Only lines with the string "high" matter here; gather them from the material below.

(RECORDS FOR PROCESSING):
• • • • • • •
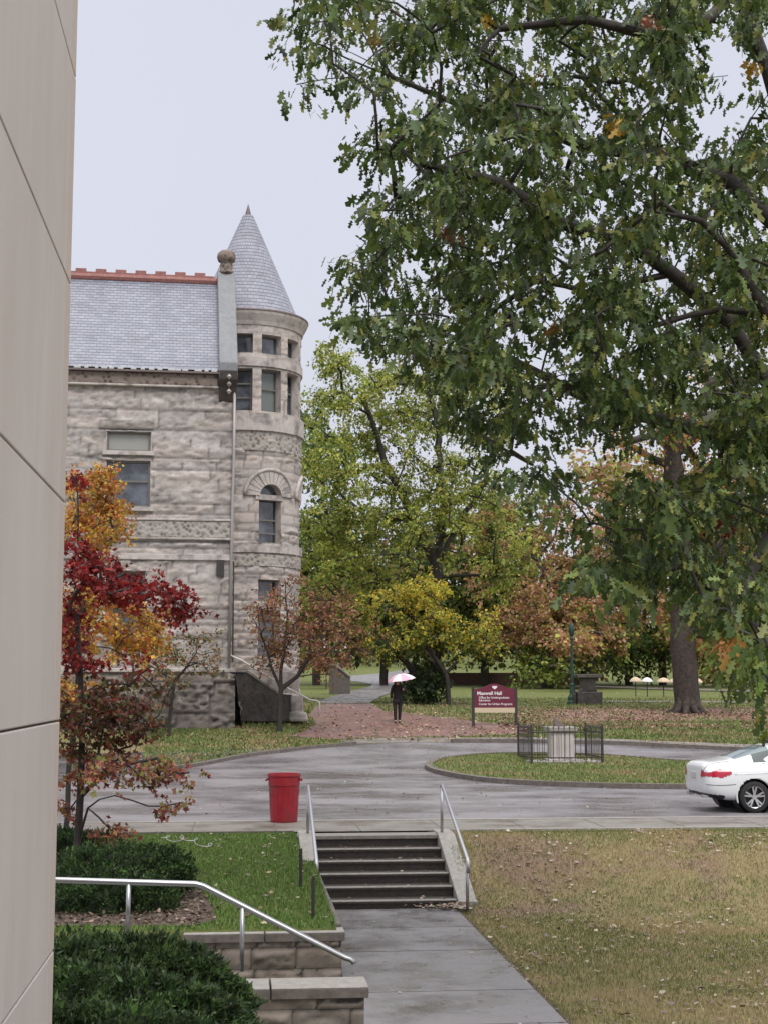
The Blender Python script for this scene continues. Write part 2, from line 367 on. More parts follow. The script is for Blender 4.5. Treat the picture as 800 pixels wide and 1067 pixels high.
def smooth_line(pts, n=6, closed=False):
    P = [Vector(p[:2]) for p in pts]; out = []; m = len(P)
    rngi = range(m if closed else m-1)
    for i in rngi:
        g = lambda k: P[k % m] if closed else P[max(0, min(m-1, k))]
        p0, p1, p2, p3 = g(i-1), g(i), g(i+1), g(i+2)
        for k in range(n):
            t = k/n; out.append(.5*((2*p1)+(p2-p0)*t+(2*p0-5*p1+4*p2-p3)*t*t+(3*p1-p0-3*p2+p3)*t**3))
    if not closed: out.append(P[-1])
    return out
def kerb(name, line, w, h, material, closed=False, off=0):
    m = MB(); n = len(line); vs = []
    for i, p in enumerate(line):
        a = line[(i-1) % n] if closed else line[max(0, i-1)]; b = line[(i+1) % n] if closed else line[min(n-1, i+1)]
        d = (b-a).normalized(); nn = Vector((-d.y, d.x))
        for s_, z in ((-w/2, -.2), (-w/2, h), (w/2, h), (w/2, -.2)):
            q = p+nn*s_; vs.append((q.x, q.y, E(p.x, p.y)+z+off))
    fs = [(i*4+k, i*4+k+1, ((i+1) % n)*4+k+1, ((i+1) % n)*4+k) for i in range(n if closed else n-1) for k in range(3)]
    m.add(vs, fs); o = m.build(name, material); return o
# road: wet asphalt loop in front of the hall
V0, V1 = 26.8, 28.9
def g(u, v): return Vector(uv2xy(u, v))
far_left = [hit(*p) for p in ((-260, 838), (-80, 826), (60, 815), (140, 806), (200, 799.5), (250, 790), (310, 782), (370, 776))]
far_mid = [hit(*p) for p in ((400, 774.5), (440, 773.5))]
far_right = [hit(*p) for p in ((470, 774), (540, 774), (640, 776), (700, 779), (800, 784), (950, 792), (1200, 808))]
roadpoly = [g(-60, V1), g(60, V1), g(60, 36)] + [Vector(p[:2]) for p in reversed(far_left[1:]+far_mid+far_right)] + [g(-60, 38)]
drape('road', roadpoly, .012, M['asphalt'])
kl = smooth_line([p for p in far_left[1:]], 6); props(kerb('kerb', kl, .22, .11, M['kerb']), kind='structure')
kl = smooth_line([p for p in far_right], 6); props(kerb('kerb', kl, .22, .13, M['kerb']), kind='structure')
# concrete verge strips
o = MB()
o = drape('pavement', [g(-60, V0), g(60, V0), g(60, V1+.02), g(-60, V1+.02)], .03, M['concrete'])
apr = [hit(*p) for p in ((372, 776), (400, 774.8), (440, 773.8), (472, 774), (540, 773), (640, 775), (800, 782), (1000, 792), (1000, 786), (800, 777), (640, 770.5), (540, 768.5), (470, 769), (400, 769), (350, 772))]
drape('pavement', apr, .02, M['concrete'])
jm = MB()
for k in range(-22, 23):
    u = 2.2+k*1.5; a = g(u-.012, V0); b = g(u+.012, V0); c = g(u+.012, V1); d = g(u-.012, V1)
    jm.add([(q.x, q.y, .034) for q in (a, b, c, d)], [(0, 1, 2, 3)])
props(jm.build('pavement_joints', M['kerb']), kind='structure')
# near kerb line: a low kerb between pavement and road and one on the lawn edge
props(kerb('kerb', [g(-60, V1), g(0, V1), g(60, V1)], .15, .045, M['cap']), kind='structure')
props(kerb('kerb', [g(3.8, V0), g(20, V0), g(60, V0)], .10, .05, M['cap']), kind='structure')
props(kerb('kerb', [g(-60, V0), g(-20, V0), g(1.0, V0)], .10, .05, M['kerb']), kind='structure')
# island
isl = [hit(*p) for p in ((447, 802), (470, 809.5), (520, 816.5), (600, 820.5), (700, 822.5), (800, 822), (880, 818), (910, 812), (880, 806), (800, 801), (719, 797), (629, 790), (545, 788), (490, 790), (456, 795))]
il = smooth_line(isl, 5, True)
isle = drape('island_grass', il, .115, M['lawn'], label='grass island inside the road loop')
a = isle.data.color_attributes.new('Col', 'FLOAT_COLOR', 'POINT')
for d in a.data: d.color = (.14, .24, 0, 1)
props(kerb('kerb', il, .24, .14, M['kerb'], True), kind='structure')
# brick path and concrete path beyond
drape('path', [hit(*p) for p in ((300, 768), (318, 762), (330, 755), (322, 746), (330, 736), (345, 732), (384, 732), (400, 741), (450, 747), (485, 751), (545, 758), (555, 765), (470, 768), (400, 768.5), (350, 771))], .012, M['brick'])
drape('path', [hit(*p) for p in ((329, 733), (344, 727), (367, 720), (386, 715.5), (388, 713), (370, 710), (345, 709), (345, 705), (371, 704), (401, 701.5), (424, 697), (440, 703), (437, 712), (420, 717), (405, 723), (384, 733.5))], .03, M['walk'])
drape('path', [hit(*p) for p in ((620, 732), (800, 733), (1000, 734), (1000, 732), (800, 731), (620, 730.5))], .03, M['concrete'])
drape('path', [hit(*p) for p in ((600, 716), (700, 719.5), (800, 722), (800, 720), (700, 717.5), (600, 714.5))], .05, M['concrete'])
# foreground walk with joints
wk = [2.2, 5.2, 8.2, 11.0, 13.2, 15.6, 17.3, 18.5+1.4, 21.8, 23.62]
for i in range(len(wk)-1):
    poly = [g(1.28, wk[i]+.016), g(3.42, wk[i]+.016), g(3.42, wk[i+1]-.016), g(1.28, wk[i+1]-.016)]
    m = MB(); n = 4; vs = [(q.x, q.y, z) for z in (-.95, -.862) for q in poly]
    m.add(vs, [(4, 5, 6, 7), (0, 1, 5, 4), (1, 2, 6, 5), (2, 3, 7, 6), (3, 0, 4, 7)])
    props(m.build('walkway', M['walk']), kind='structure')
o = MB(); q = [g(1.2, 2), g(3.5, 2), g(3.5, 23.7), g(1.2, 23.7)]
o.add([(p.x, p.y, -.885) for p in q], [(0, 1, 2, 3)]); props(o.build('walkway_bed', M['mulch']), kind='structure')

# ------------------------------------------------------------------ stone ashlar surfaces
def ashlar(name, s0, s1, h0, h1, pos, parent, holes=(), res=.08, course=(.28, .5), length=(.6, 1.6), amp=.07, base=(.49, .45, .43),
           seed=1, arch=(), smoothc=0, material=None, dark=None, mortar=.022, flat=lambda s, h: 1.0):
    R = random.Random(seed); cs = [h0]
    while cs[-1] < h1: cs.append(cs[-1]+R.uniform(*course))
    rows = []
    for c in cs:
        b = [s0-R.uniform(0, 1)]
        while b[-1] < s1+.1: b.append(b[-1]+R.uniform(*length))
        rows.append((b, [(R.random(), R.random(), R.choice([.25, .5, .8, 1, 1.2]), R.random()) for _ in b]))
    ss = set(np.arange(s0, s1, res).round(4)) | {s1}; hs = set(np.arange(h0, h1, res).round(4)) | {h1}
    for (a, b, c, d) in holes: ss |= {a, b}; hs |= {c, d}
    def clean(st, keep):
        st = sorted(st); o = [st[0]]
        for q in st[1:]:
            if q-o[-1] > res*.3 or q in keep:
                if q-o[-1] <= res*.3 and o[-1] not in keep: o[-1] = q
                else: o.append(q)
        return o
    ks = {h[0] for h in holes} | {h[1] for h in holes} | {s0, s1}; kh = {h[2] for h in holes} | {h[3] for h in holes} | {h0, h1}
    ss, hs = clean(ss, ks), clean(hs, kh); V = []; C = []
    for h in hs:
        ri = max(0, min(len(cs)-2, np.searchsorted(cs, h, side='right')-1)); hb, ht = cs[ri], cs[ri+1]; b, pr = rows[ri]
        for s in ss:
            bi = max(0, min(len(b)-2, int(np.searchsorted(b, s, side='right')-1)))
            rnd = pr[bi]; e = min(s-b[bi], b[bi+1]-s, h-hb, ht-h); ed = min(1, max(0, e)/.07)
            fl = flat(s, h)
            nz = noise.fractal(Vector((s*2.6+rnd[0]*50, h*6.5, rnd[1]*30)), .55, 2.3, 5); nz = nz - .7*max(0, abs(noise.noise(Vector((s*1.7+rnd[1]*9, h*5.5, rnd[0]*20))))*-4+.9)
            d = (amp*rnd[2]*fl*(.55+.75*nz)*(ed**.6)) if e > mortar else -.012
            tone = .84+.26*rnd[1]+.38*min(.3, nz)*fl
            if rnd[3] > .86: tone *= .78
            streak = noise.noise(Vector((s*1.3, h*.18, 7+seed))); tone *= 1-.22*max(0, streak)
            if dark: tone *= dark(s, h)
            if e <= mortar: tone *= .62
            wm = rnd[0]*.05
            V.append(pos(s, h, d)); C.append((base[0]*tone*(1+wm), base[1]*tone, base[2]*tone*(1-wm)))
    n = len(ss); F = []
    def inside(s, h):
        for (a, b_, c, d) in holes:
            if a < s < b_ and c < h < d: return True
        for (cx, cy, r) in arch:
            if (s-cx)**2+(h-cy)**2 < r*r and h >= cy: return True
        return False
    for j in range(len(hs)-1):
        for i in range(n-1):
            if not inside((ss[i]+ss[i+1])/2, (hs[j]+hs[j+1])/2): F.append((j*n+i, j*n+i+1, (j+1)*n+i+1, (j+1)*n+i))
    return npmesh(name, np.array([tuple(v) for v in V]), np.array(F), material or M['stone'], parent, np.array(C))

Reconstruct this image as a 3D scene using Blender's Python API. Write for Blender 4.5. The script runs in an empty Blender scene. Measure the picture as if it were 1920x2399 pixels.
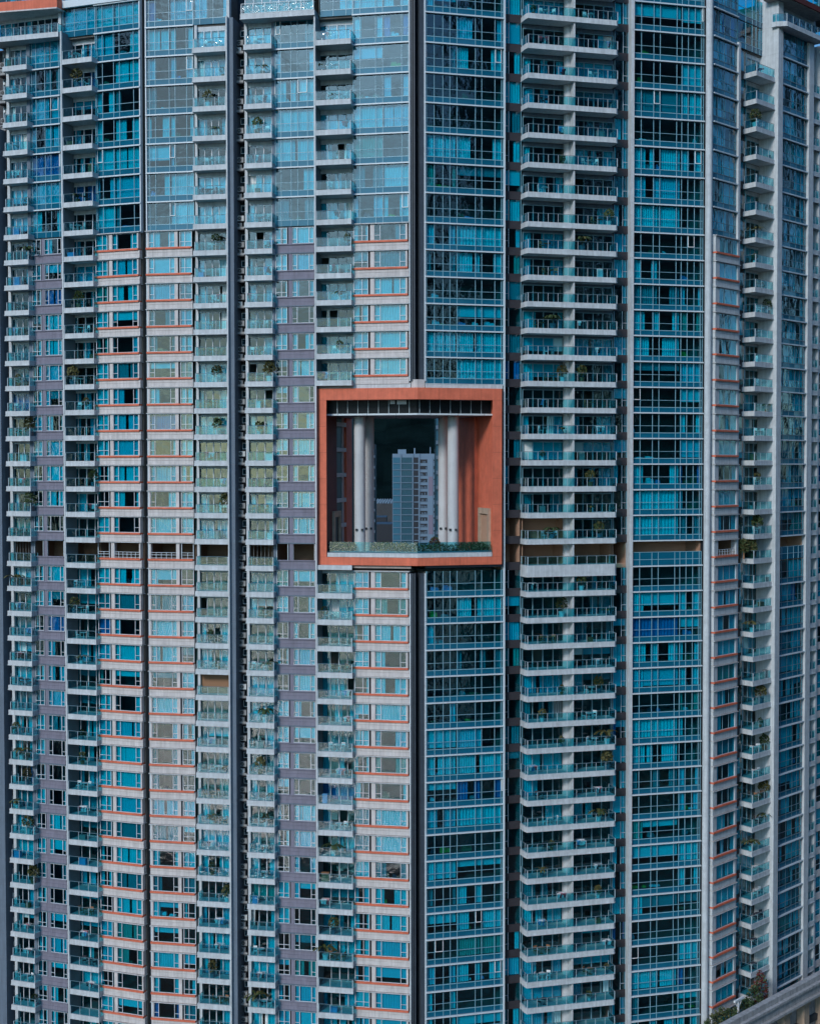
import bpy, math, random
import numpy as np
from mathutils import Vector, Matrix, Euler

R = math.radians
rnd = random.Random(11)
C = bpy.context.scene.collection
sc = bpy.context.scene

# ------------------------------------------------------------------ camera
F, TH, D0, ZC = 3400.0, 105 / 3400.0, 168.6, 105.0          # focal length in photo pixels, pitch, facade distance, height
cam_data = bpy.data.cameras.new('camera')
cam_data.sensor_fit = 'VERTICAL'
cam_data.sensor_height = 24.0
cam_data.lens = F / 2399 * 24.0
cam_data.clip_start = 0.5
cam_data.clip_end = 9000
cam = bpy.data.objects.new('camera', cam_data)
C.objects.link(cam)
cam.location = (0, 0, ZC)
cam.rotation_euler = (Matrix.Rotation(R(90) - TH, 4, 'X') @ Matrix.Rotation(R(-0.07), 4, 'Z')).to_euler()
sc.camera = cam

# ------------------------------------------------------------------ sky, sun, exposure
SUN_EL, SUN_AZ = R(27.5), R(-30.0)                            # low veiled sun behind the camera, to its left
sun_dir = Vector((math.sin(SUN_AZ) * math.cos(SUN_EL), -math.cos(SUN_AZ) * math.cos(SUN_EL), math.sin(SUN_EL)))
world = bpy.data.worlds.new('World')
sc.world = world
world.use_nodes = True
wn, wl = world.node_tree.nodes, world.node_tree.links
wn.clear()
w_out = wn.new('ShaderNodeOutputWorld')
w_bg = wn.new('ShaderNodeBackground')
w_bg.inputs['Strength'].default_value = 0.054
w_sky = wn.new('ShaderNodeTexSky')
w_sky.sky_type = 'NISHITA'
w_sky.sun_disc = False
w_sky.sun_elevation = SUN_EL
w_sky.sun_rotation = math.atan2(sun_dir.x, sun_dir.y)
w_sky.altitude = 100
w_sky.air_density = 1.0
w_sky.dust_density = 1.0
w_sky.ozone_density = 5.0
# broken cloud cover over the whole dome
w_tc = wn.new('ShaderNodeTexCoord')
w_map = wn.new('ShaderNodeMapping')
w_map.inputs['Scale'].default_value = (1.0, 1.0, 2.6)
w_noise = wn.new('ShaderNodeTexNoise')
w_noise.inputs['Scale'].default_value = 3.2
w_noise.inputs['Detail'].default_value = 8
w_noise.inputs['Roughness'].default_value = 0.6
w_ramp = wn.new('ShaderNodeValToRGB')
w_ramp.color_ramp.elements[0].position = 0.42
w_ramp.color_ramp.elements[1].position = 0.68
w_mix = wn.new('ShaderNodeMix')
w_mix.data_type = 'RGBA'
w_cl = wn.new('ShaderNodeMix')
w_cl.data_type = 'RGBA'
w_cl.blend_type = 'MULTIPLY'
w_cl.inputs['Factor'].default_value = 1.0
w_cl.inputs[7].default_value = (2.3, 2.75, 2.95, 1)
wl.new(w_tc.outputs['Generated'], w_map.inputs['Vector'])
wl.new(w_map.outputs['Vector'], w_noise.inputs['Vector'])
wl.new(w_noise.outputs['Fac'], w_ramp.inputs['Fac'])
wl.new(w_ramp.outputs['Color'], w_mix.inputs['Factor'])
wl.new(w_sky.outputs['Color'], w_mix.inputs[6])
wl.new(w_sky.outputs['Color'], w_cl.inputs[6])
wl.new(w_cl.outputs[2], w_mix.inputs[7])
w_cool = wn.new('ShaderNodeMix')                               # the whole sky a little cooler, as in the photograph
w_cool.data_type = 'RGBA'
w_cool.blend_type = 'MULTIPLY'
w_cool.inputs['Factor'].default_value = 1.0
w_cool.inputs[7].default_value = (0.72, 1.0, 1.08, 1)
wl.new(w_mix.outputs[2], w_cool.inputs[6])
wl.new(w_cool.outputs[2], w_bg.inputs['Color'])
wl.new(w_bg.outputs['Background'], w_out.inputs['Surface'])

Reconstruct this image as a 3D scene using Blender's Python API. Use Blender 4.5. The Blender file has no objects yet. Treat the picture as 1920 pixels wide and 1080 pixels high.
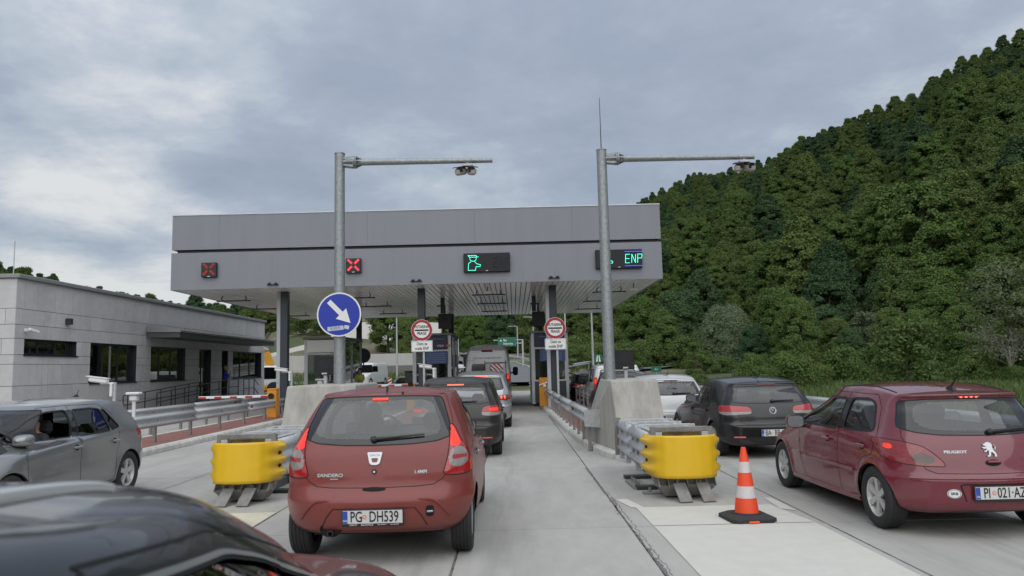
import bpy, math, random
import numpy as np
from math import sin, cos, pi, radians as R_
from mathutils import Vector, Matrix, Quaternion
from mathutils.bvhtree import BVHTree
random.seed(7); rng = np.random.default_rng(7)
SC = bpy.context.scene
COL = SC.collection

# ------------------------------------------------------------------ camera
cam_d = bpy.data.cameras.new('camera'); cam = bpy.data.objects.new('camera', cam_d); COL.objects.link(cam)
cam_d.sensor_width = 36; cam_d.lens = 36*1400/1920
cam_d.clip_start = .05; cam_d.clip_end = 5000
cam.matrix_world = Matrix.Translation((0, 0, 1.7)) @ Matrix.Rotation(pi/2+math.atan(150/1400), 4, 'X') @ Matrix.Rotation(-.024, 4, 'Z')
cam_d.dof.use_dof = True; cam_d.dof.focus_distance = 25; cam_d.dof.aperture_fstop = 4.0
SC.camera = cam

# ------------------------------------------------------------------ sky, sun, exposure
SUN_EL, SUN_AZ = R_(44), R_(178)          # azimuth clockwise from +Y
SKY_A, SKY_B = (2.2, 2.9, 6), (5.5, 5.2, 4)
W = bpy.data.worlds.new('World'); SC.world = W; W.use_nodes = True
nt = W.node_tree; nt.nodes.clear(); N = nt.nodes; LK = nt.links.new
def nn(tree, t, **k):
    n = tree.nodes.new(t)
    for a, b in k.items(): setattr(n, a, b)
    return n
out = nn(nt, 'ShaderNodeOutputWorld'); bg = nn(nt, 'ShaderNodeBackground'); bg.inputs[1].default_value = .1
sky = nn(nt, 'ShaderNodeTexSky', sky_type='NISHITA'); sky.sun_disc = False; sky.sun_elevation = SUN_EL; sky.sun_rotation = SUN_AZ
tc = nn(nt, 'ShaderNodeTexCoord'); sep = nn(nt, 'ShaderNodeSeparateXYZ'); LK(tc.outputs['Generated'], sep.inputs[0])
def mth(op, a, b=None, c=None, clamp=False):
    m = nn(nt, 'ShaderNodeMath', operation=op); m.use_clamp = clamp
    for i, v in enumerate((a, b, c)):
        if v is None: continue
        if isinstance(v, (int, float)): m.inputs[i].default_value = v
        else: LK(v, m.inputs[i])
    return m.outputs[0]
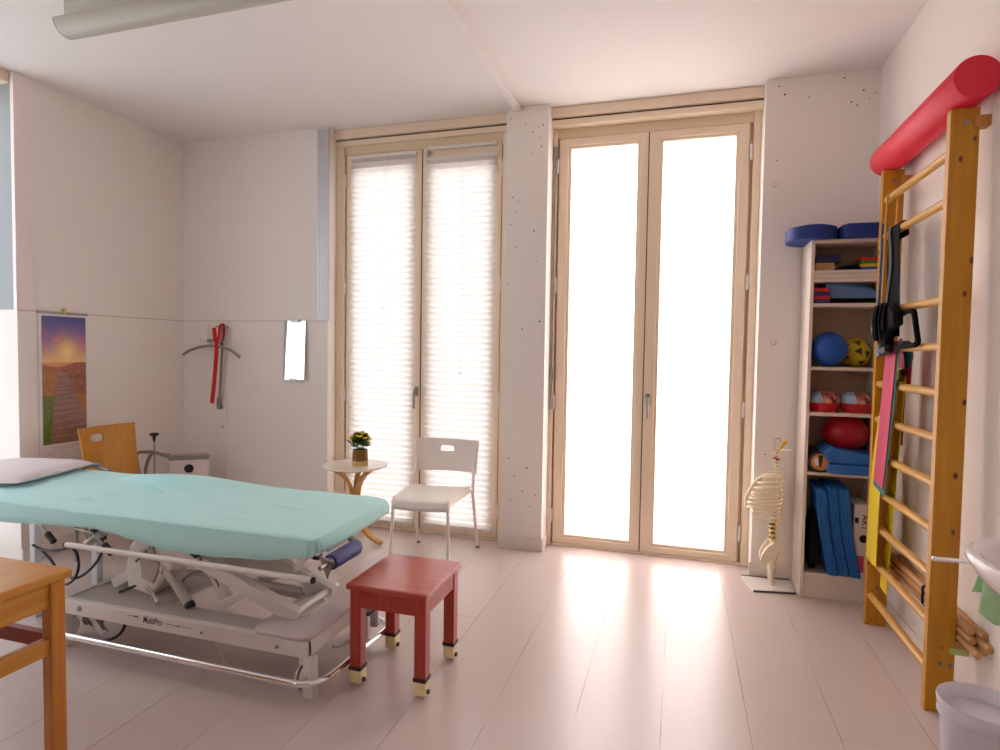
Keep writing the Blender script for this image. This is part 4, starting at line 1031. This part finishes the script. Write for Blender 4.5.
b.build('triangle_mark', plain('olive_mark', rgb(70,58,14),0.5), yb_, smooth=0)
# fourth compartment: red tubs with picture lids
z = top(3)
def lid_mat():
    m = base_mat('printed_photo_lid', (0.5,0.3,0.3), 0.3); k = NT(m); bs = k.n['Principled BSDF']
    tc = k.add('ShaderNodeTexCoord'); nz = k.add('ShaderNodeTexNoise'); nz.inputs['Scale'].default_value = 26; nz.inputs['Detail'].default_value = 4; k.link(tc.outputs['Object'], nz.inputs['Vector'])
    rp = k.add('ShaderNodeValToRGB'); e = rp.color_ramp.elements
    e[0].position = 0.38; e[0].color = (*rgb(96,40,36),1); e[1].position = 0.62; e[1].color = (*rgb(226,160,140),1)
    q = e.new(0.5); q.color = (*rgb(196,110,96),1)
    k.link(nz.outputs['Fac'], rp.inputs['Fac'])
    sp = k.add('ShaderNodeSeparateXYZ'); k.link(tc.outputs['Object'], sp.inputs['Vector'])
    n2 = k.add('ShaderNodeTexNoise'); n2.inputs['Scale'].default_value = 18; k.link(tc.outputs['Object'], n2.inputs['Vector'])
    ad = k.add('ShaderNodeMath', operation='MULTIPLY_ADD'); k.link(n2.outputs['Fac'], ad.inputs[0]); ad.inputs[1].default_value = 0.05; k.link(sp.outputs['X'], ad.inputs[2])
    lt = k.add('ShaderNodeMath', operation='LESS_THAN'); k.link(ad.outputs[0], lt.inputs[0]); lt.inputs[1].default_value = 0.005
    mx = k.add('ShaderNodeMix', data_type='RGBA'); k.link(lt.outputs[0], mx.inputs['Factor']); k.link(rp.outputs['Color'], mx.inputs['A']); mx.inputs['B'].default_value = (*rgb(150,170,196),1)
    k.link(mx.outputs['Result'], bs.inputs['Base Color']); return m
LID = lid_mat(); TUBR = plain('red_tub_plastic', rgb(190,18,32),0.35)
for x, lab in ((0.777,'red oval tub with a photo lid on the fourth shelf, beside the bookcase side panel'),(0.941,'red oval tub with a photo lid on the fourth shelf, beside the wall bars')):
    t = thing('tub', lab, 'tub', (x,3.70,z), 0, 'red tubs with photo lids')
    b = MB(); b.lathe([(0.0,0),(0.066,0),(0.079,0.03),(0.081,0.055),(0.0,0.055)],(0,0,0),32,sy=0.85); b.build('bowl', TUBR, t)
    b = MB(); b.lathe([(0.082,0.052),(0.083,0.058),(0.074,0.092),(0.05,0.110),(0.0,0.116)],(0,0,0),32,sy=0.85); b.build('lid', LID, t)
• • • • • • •
(SOLVED PROBLEM):
The Blender Python script for this scene continues. Write part 2, from line 367 on. More parts follow. The script is for Blender 4.5. Treat the picture as 800 pixels wide and 1067 pixels high.
Reconstruct this image as a 3D scene using Blender's Python API. Use Blender 4.5. The Blender file has no objects yet. Treat the picture as 1920 pixels wide and 1080 pixels high.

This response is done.